All told, it is an effective novel or journeying, with danger around every corner and never enough tension to make you gasp. You get the pulp-novel jokes that fail to make you laugh, the slyly inserted sexual encounters, the tentacled beasts wrapping their tentacles over peoples’ faces, tentacle-tickling them into submission, the psychedelic undertones reverberating through almost every chapter, pretending at mysticism, the labyrinth wandering, ornate architectural descriptions worthy of Lovecraft, the tricksters appearing out of the woodwork to impede and cajole our band of misfits, the segment at sea, with its predictable outcome. How could you not have fun in such a well-realized fictional set-up? The world building really elevates this book out of the crowded realm of its fantasy trappings. Majipoor is a memorable, colorful planet, chock full of strange islands, allegorical chimeras and inhabited by a dozen alien races, each with their own history, relation to the hierarchies ruling the bureaucratic government and an endless wilderness, as treacherous as any intelligent adversary.

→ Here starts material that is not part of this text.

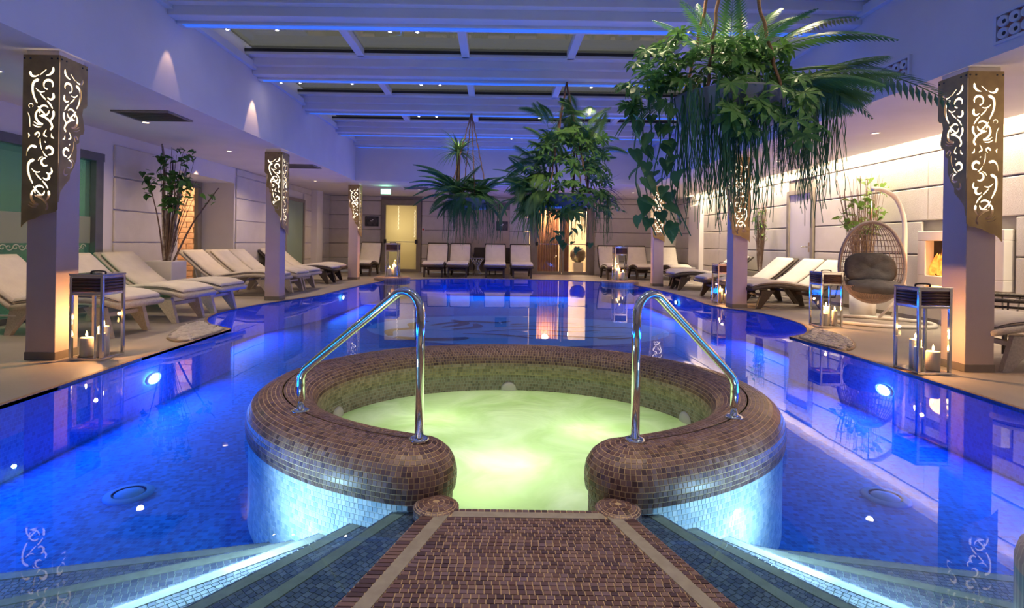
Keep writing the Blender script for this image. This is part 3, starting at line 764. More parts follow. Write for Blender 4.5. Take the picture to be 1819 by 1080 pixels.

The stakes are fairly low, when you consider that Lord Valentine is really the only one who needs to take back his rights. In the grand scheme of things, Majipoor was not in shambles as a result of his usurpation. He could have lived a merry life among the entertainers. But he chose to forsake simplicity and pleasure for the mighty calling of Fate. He makes for a silly protagonist, another product of wish-fulfillment. But seldom have I ever encountered another world I would have liked to explore more. The reward is in the discovery, and there is a magnificent treasure-trove of fantastical elements to unearth, even if the book is none too deep.